Fra le molte iniziative legate alla beatificazione di Anto­nio Rosmini, particolar­mente significativo è il progetto di adeguamento liturgico e di ri­sistemazione della cripta del filo­sofo nella chiesa «rosminiana» per eccellenza: quella ottocentesca del Santissimo Crocifisso che, an- nessa al Collegio di Stresa, gode di una stupenda panoramica sul Lago Verbano.
L’impresa, in corso d’opera, viene per ora visualizzata «virtualmente» in una suggestiva, scenografica mo­stra che s’aprirà lunedì nella sala consigliare del Collegio. Il progetto per la chiesa in cui riposa il «nuovo beato», documentato in una serie di disegni e bozzetti, è scaturito dalla riflessione collettiva del Comitato culturale Rosmini, del quale fanno parte – con gli altri – il rettore del Col­legio don Franco Costaraoss, l’ar­chitetto Giuseppe Maria Jonghi La­varini, direttore di Chiesa Oggi, non­ché l’architetto Francesco Trisorio e lo scultore Alessandro Nastasio, au­tori rispettivamente della risistema­zione architettonica e della decora­zione liturgica in bronzo.
L’idea di Trisorio, già autore del re­stauro interno di chiese d’epoca a Olgiate e Lomagna, verte intorno al­la visualizzazione del messaggio spi­rituale contenuto nelle parole che Rosmini pronunciò in punto di mor­te: «Adorare, tacere, gaudere». L’a­dorazione, il silenzio e il godimento spirituale sono favoriti anche dal­l’incanto del luogo e del paesaggio: per questo verrà innanzitutto am­pliato lo spazio esterno alla cripta, formando una cavea all’aperto con gradoni di sedute – tipo teatro gre­co – che seguiranno i terrazzamen­ti del terreno, così da conferire un diverso respiro al percorso di acces­so alla tomba.
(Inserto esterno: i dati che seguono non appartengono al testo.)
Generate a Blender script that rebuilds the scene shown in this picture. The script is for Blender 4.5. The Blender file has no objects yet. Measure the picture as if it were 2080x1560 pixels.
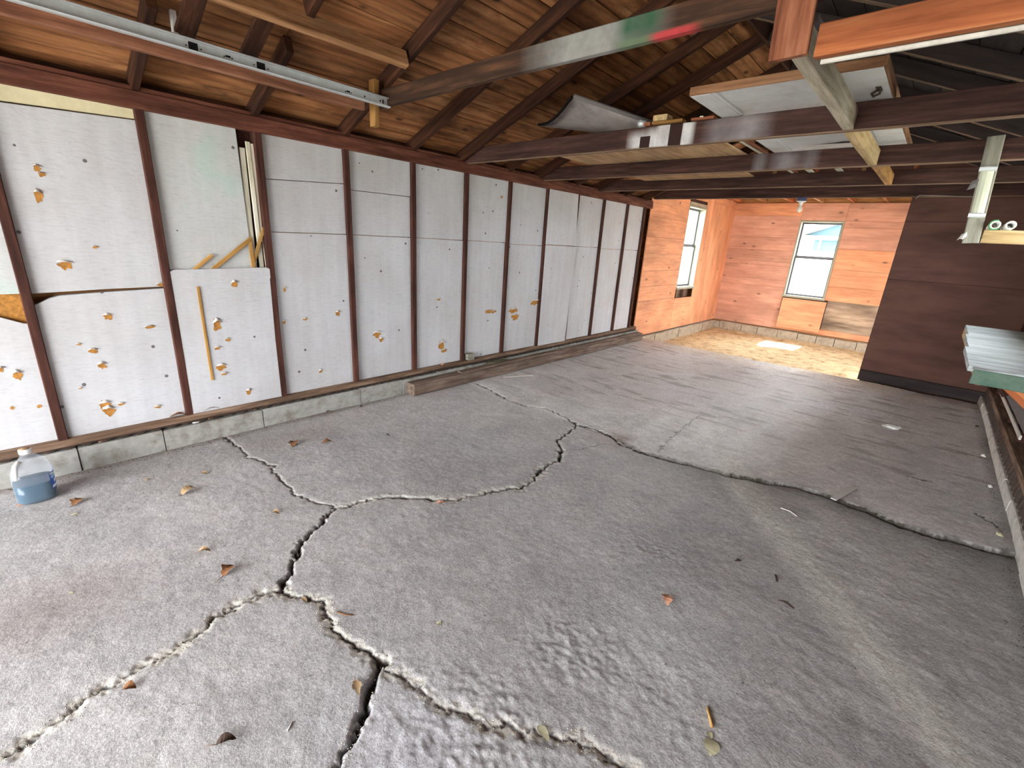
import bpy, bmesh, math, random
import numpy as np
from mathutils import Vector, Matrix

rnd = random.Random(7)
scene = bpy.context.scene
COL = scene.collection

# ------------------------------------------------------------------ camera
R = np.array([[0.733449404660068, 0.6771111545683952, 0.059770018929614636],
              [0.2491346150156308, -0.1859656626242269, -0.9504465876238104],
              [-0.6324328151262412, 0.7119952645093836, -0.3050882313551407]])
F = 922.2655903665745
CAM = np.array([3.5655, 0.0, 1.5])
cd = bpy.data.cameras.new('camera')
cd.sensor_fit = 'HORIZONTAL'
cd.sensor_width = 36.0
cd.lens = F / 2080.0 * 36.0
cd.clip_start = 0.02
cam = bpy.data.objects.new('camera', cd)
COL.objects.link(cam)
cam.matrix_world = Matrix(((R[0, 0], -R[1, 0], -R[2, 0], CAM[0]),
                           (R[0, 1], -R[1, 1], -R[2, 1], CAM[1]),
                           (R[0, 2], -R[1, 2], -R[2, 2], CAM[2]), (0, 0, 0, 1)))
scene.camera = cam

# ------------------------------------------------------------------ light
world = bpy.data.worlds.new('overcast_sky')
scene.world = world
world.use_nodes = True
bg = world.node_tree.nodes['Background']
bg.inputs[0].default_value = (0.975, 0.985, 1.0, 1)
bg.inputs[1].default_value = 6.5

sd = bpy.data.lights.new('sun', 'SUN')
sd.energy = 9.0
sd.angle = 0.01
sd.color = (1.0, 0.93, 0.8)
sun = bpy.data.objects.new('sun', sd)
COL.objects.link(sun)
sun.rotation_euler = Vector((-0.02, -0.50, -0.866)).to_track_quat('-Z', 'Y').to_euler()


def portal(name, loc, to, sx, sy):
    l = bpy.data.lights.new(name, 'AREA')
    l.shape = 'RECTANGLE'
    l.size, l.size_y = sx, sy
    l.energy = 1.0
    l.cycles.is_portal = True
    o = bpy.data.objects.new(name, l)
    COL.objects.link(o)
    o.location = loc
    o.rotation_euler = Vector(to).to_track_quat('-Z', 'Z').to_euler()


portal('door_portal', (2.15, -3.07, 1.05), (0, 1, 0), 3.7, 2.1)
portal('added_window_portal', (4.47, 4.75, 1.62), (-1, 0, 0), 2.7, 0.82)
portal('rear_opening_portal', (4.44, 8.5, .85), (-1, 0, 0), 0.9, 2.1)

vs = scene.view_settings
vs.view_transform = 'Standard'
vs.look = 'None'
vs.gamma = 1.0
vs.use_curve_mapping = False
vs.exposure = 1.95
scene.cycles.diffuse_bounces = 6
scene.cycles.max_bounces = 12
scene.cycles.use_denoising = True


# ------------------------------------------------------------------ rays onto real planes (measuring helpers)
def pl(px, py, ax, v):
    d = R.T @ np.array([px - 1040.0, py - 780.0, F])
    t = (v - CAM[ax]) / d[ax]
    return CAM + t * d


def fl(px, py, z=0.0):
    return pl(px, py, 2, z)


def wl(px, py, x=0.0):
    return pl(px, py, 0, x)


# ------------------------------------------------------------------ colour / material helpers
def lin(r, g, b):
    def c(v):
        v /= 255.0
        return v / 12.92 if v <= 0.04045 else ((v + 0.055) / 1.055) ** 2.4
    return (c(r), c(g), c(b), 1.0)


class NT:
    def __init__(self, name, rough=0.8, spec=0.2):
        self.m = bpy.data.materials.new(name)
        self.m.use_nodes = True
        self.t = self.m.node_tree
        self.p = self.t.nodes['Principled BSDF']
        self.p.inputs['Roughness'].default_value = rough
        self.p.inputs['Specular IOR Level'].default_value = spec

    def n(self, typ, **kw):
        nd = self.t.nodes.new(typ)
        for k, v in kw.items():
            setattr(nd, k, v)
        return nd

    def l(self, a, b):
        self.t.links.new(a, b)

    def obj(self, scale=(1, 1, 1), rand=True, world=False):
        if world:
            g = self.n('ShaderNodeNewGeometry')
            src = g.outputs['Position']
        else:
            src = self.n('ShaderNodeTexCoord').outputs['Object']
        if rand and not world:
            oi = self.n('ShaderNodeObjectInfo')
            mu = self.n('ShaderNodeMath', operation='MULTIPLY')
            mu.inputs[1].default_value = 37.0
            self.l(oi.outputs['Random'], mu.inputs[0])
            ad = self.n('ShaderNodeVectorMath', operation='ADD')
            self.l(src, ad.inputs[0])
            self.l(mu.outputs[0], ad.inputs[1])
            src = ad.outputs[0]
        mp = self.n('ShaderNodeMapping')
        mp.inputs['Scale'].default_value = scale
        self.l(src, mp.inputs[0])
        return mp.outputs[0]

    def noise(self, vec, scale, detail=4, rough=0.55, dist=0.0):
        nd = self.n('ShaderNodeTexNoise')
        nd.inputs['Scale'].default_value = scale
        nd.inputs['Detail'].default_value = detail
        nd.inputs['Roughness'].default_value = rough
        nd.inputs['Distortion'].default_value = dist
        self.l(vec, nd.inputs['Vector'])
        return nd.outputs['Fac']

    def ramp(self, fac, stops):
        r = self.n('ShaderNodeValToRGB')
        e = r.color_ramp.elements
        while len(e) < len(stops):
            e.new(0.5)
        for el, (pos, c) in zip(e, stops):
            el.position = pos
            el.color = c if len(c) == 4 else (*c, 1)
        self.l(fac, r.inputs[0])
        return r.outputs[0]

    def mix(self, fac, a, b, mode='MIX'):
        m = self.n('ShaderNodeMix', data_type='RGBA', blend_type=mode)
        for s, v in ((m.inputs[0], fac), (m.inputs[6], a), (m.inputs[7], b)):
            if isinstance(v, (int, float)):
                s.default_value = v
            elif isinstance(v, tuple):
                s.default_value = v
            else:
                self.l(v, s)
        return m.outputs[2]

    def math(self, op, a, b=0.0, clamp=False):
        m = self.n('ShaderNodeMath', operation=op, use_clamp=clamp)
        for s, v in ((m.inputs[0], a), (m.inputs[1], b)):
            if isinstance(v, (int, float)):
                s.default_value = v
            else:
                self.l(v, s)
        return m.outputs[0]

    def bump(self, h, strength=0.4, dist=0.005):
        b = self.n('ShaderNodeBump')
        b.inputs['Strength'].default_value = strength
        b.inputs['Distance'].default_value = dist
        self.l(h, b.inputs['Height'])
        self.l(b.outputs[0], self.p.inputs['Normal'])

    def out(self, col):
        if isinstance(col, tuple):
            self.p.inputs['Base Color'].default_value = col
        else:
            self.l(col, self.p.inputs['Base Color'])
        return self.m

    def objrand(self, lo, hi):
        oi = self.n('ShaderNodeObjectInfo')
        mr = self.n('ShaderNodeMapRange')
        mr.inputs[3].default_value = lo
        mr.inputs[4].default_value = hi
        self.l(oi.outputs['Random'], mr.inputs[0])
        return mr.outputs[0]


W1 = (1, 1, 1, 1)


def g_(v):
    return (v, v, v, 1)


def wood(name, dark, mid, light, stretch=(1.2, 14, 14), knots=0.0, rings=False, rough=0.8, stain=0.0, spread=0.18,
         staincol=(12, 9, 7), sprays=(), grainbump=0.25, greys=None):
    """Sawn or painted timber: grain runs along the object's own X axis."""
    k = NT(name, rough)
    v = k.obj(stretch)
    f = k.noise(v, 2.2, 6, 0.62, 0.35)
    col = k.ramp(f, [(0.28, lin(*dark)), (0.5, lin(*mid)), (0.74, lin(*light))])
    vb = k.obj((0.7, 2.2, 2.2))
    if rings:
        vr = k.obj((0.35, 2.6, 2.6))
        w = k.n('ShaderNodeTexWave', wave_type='BANDS', bands_direction='Y')
        w.inputs['Scale'].default_value = 1.6
        w.inputs['Distortion'].default_value = 9.0
        w.inputs['Detail'].default_value = 3.0
        w.inputs['Detail Scale'].default_value = 0.7
        k.l(vr, w.inputs[0])
        rr = k.ramp(w.outputs['Fac'], [(0.0, g_(0.62)), (0.3, g_(0.94)), (0.6, g_(1.0)), (1.0, g_(1.06))])
        col = k.mix(0.8, col, rr, 'MULTIPLY')
    big = k.noise(vb, 2.0, 3, 0.6)
    col = k.mix(1.0, col, k.ramp(big, [(0.25, g_(0.72)), (0.7, g_(1.18))]), 'MULTIPLY')
    if stain:
        s = k.noise(k.obj((0.8, 1.6, 1.6)), 3.1, 5, 0.65)
        m = k.math('MULTIPLY', k.ramp(s, [(0.50, g_(0)), (0.72, g_(1))]), stain)
        col = k.mix(m, col, lin(*staincol))
    if knots:
        vo = k.n('ShaderNodeTexVoronoi')
        vo.inputs['Scale'].default_value = 1.0
        k.l(k.obj((2.6, 5.2, 5.2)), vo.inputs['Vector'])
        wv = k.n('ShaderNodeMath', operation='ADD')
        m = k.ramp(vo.outputs['Distance'], [(0.0, g_(1)), (0.06, g_(1)), (0.10, g_(0.25)), (0.16, g_(0))])
        m = k.math('MULTIPLY', m, knots)
        col = k.mix(m, col, lin(*[c * 0.42 for c in mid]))
    if greys:
        gx = k.noise(k.obj((0.9, 3, 3)), 2.4, 4, 0.6)
        col = k.mix(k.math('MULTIPLY', k.ramp(gx, [(0.45, g_(0)), (0.68, g_(1))]), 0.75), col, lin(*greys))
    col = k.mix(1.0, col, k.ramp(k.objrand(0, 1), [(0, g_(1 - spread)), (1, g_(1 + spread))]), 'MULTIPLY')
    if sprays:
        sep = k.n('ShaderNodeSeparateXYZ')
        k.l(k.n('ShaderNodeNewGeometry').outputs['Position'], sep.inputs[0])
        nz = k.noise(k.obj((1, 1, 1), world=True), 14.0, 3, 0.6)
        for (xc, hw, soft, zc, zh, zs, c, amt) in sprays:
            dx = k.math('SUBTRACT', k.math('ABSOLUTE', k.math('SUBTRACT', sep.outputs[0], xc)), hw)
            mx = k.math('SUBTRACT', 1.0, k.math('DIVIDE', dx, soft), True)
            dz = k.math('SUBTRACT', k.math('ABSOLUTE', k.math('SUBTRACT', sep.outputs[2], zc)), zh)
            mz = k.math('SUBTRACT', 1.0, k.math('DIVIDE', dz, zs), True)
            m = k.math('MULTIPLY', k.math('MULTIPLY', mx, mz), amt)
            if soft > 0.01:
                m = k.math('MULTIPLY', m, k.math('ADD', nz, 0.45), True)
            col = k.mix(m, col, lin(*c))
    k.bump(f, grainbump, 0.004)
    return k.out(col)


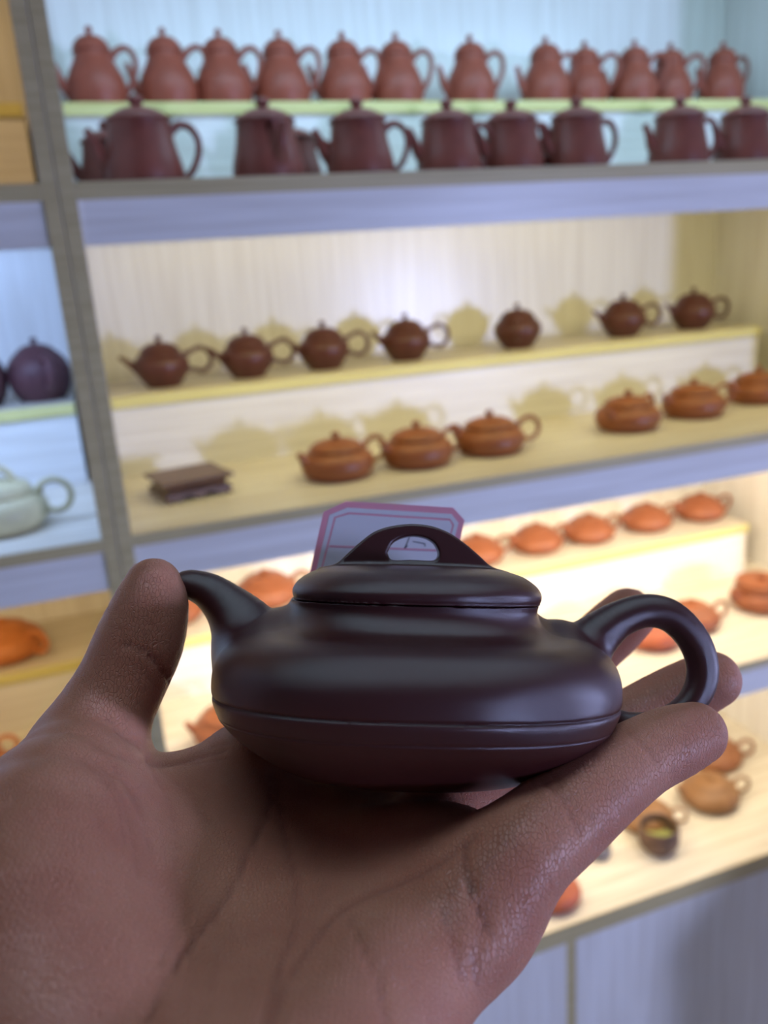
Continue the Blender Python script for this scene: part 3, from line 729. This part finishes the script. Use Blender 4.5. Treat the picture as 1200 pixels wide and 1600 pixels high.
# creases: pressed into the skin along the photo's palm and finger lines
def crease_field(V, N_):
    u = 600+FPX*V[:, 0]/np.maximum(V[:, 1], .03); v = 800-FPX*V[:, 2]/np.maximum(V[:, 1], .03)
    Q = np.stack([u, v], 1); facing = (-(N_*V).sum(1)/np.linalg.norm(V, axis=1)) > 0.0
    out = np.zeros(len(V))
    for pts, wd, amp in CREASES:
        c = catmull(np.array(pts, float), 5); best = np.full(len(V), 1e9)
        for a, b in zip(c[:-1], c[1:]):
            ab = b-a; t = np.clip(((Q-a)@ab)/(ab@ab+1e-9), 0, 1); best = np.minimum(best, np.linalg.norm(Q-a-t[:, None]*ab, axis=1))
        out = np.maximum(out, amp*np.exp(-(best/wd)**2))
    return np.where(facing, out, 0)
CREASES = [
    ([(425, 1215), (418, 1267), (393, 1322), (351, 1406), (277, 1507), (235, 1590)], 5, 1.0),
    ([(432, 1211), (444, 1299), (462, 1382), (455, 1456), (430, 1530), (412, 1600)], 5, 0.8),
    ([(742, 1305), (690, 1345), (640, 1372), (550, 1410), (505, 1450), (450, 1530), (425, 1600)], 6, 0.8),
    ([(724, 1318), (728, 1360), (745, 1412), (760, 1450)], 5, 1.4),
    ([(545, 1430), (570, 1487), (590, 1530), (604, 1600)], 5, 0.6),
    ([(195, 1008), (225, 1015), (245, 1036), (266, 1066)], 3.5, 1.2),
    ([(205, 1035), (228, 1052), (245, 1072)], 3, 0.5),
    ([(228, 1187), (250, 1196), (300, 1186), (350, 1172)], 3.5, 0.9),
    ([(150, 1190), (180, 1230), (205, 1300), (215, 1370)], 4, 0.35),
    ([(180, 1200), (215, 1260), (235, 1330)], 4, 0.35),
    ([(845, 1215), (880, 1250), (905, 1300)], 5, 0.7),
    ([(860, 1205), (900, 1262), (925, 1280)], 4, 0.5),
    ([(980, 1142), (1010, 1170), (1030, 1195)], 4, 0.4),
    ([(690, 1420), (710, 1480), (720, 1530)], 6, 0.7),
    ([(762, 1400), (752, 1450), (742, 1500), (745, 1540)], 5, 0.6),
    ([(165, 1120), (190, 1150), (218, 1165)], 3, 0.45), ([(140, 1160), (175, 1180), (220, 1190)], 3, 0.4),
    ([(120, 1185), (160, 1215), (185, 1260), (195, 1320)], 3, 0.4), ([(105, 1215), (140, 1250), (160, 1300)], 3, 0.3),
    ([(235, 1200), (262, 1250), (275, 1310), (272, 1370)], 3, 0.35), ([(250, 1205), (290, 1235), (330, 1290)], 3, 0.35),
    ([(215, 890), (245, 884), (270, 895)], 2.5, 0.4), ([(208, 915), (240, 905), (275, 925)], 2.5, 0.35), ([(170, 980), (200, 985), (225, 996)], 2.5, 0.3),
    ([(300, 1180), (330, 1168), (360, 1160)], 2.5, 0.5), ([(280, 1200), (320, 1190), (355, 1185)], 2.5, 0.4),
    ([(300, 1420), (260, 1480), (240, 1560)], 3, 0.3), ([(480, 1300), (500, 1360), (505, 1420)], 3, 0.3), ([(350, 1470), (330, 1540), (320, 1600)], 3, 0.3),
]
cr = crease_field(V, N_)
# longitudinal folds of the heel below the little finger and soft swelling between the creases
V = V-N_*(cr*0.0007)[:, None]
handm, nt, lk, b_ = mat('skin', (0.5, 0.3, 0.22), 0.48, 0.42)
tc = nt.new('ShaderNodeTexCoord')
at = nt.new('ShaderNodeAttribute'); at.attribute_name = 'crease'
nz = nt.new('ShaderNodeTexNoise'); nz.inputs['Scale'].default_value = 45; nz.inputs['Detail'].default_value = 4
lk.new(tc.outputs['Object'], nz.inputs[0])
rp = nt.new('ShaderNodeValToRGB'); rp.color_ramp.elements[0].position = 0.32; rp.color_ramp.elements[1].position = 0.68
rp.color_ramp.elements[0].color = (0.46, 0.172, 0.105, 1); rp.color_ramp.elements[1].color = (0.56, 0.245, 0.152, 1)
lk.new(nz.outputs[0], rp.inputs[0])
mx = nt.new('ShaderNodeMixRGB'); mx.inputs[2].default_value = (0.30, 0.10, 0.07, 1)
mt = nt.new('ShaderNodeMath'); mt.operation = 'MULTIPLY'; mt.inputs[1].default_value = 0.5
lk.new(at.outputs['Fac'], mt.inputs[0]); lk.new(mt.outputs[0], mx.inputs[0]); lk.new(rp.outputs[0], mx.inputs[1]); lk.new(mx.outputs[0], b_.inputs['Base Color'])
# skin relief: ridges and cross-hatched fine lines
wv = nt.new('ShaderNodeTexWave'); wv.inputs['Scale'].default_value = 300; wv.inputs['Distortion'].default_value = 9; wv.inputs['Detail'].default_value = 2; wv.inputs['Detail Scale'].default_value = 0.25
vo = nt.new('ShaderNodeTexVoronoi'); vo.feature = 'DISTANCE_TO_EDGE'; vo.inputs['Scale'].default_value = 1500
mp = nt.new('ShaderNodeMapping'); mp.inputs['Scale'].default_value = (1, 0.75, 0.55); mp.inputs['Rotation'].default_value = (0.4, 0.7, 0.3)
lk.new(tc.outputs['Object'], mp.inputs[0]); lk.new(mp.outputs[0], vo.inputs[0]); lk.new(tc.outputs['Object'], wv.inputs[0])
mr = nt.new('ShaderNodeMapRange'); mr.inputs['From Max'].default_value = 0.10
lk.new(vo.outputs['Distance'], mr.inputs[0])
ad = nt.new('ShaderNodeMath'); ad.operation = 'MULTIPLY_ADD'; ad.inputs[1].default_value = 0.22
lk.new(wv.outputs['Fac'], ad.inputs[0]); lk.new(mr.outputs[0], ad.inputs[2])
bump(nt, lk, b_, ad.outputs[0], 0.9, 0.00013)
b_.inputs['Subsurface Weight'].default_value = 0.25; b_.inputs['Subsurface Radius'].default_value = (1, 0.35, 0.2); b_.inputs['Subsurface Scale'].default_value = 0.004
me = np_mesh('hand', V, F, N_, handm)
me.normals_split_custom_set_from_vertices([(0, 0, 0)]*len(V))
a_ = me.attributes.new('crease', 'FLOAT', 'POINT'); a_.data.foreach_set('value', cr.astype(np.float32))
hand = link('hand', me); hand.matrix_world = CAMB
tag(hand, 'open left hand, palm up, balancing the dark teapot on palm and fingers', 'hand')
# fingernails on the far side of the fingers
NAILM = mat('fingernail', (0.62, 0.42, 0.36), 0.3, 0.5)[0]
def nail(fin, dirn, scale=1.0):
    pts, r = fin; tip = np.array(pts[-1]); prev = np.array(pts[-2]); t = tip-prev; t /= np.linalg.norm(t)
    n = np.array(dirn, float); n -= n@t*t; n /= np.linalg.norm(n); s = np.cross(t, n)
    R = r[-1]; v = []; f = []; A, B = 9, 7
    for i in range(A):
        for j in range(B):
            a = -1+2*j/(B-1); l = i/(A-1); wd = 0.95*math.sqrt(max(0.0, 1-(max(0, l-0.55)/0.5)**2*0.6))
            ang = a*wd; c = tip+t*(-0.9*R+l*1.6*R)
            rad = R*1.045*(1-0.30*max(0, l-0.5)**2*3)
            p = c+rad*(math.cos(ang)*n+math.sin(ang)*s); v.append(tuple(p)); 
    for i in range(A-1):
        for j in range(B-1):
            q = i*B+j; f.append((q, q+1, q+B+1, q+B))
    k = len(v); v2 = [tuple(np.array(p)-0.0008*n) for p in v]; f2 = [tuple(x+k for x in q[::-1]) for q in f]
    bd = [i for i in range(B)]+[i*B+B-1 for i in range(1, A)]+[(A-1)*B+j for j in range(B-2, -1, -1)]+[i*B for i in range(A-2, 0, -1)]
    sd = [(bd[(i+1) % len(bd)], bd[i], bd[i]+k, bd[(i+1) % len(bd)]+k) for i in range(len(bd))]
    link('fingernail', mesh('fingernail', v+v2, f+f2+sd, NAILM, True), hand)
nail(thumb, (-0.75, 0.6, 0.1)); nail(little, (0.25, 0.8, -0.6)); nail(ring, (0.2, 0.9, -0.5)); nail(middle, (0.1, 0.9, -0.4)); nail(index, (0.1, 0.9, -0.4))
Anche i locali sotto­stanti la cripta, oggi abbandonati o ridotti a magazzini, verranno recu­perati e resi accoglienti per svolgere attività religiose e culturali vicine al­le spoglie del beato: incontri di pre­ghiera, letture, mostre.
Per quanto riguarda l’interno, l’ade­guamento dei poli liturgici del pre­sbiterio prevede mensa, ambone e sede tutti in marmo di Candoglia, ti­pica pietra locale, con inserti in bronzo raffiguranti – nell’ordine – il pellicano, simbolo di Cristo (nella foto), le tre forme di carità rosmi­niana (temporale, intellettuale, spi­rituale), le sei stelle dell’insegna di Rosmini.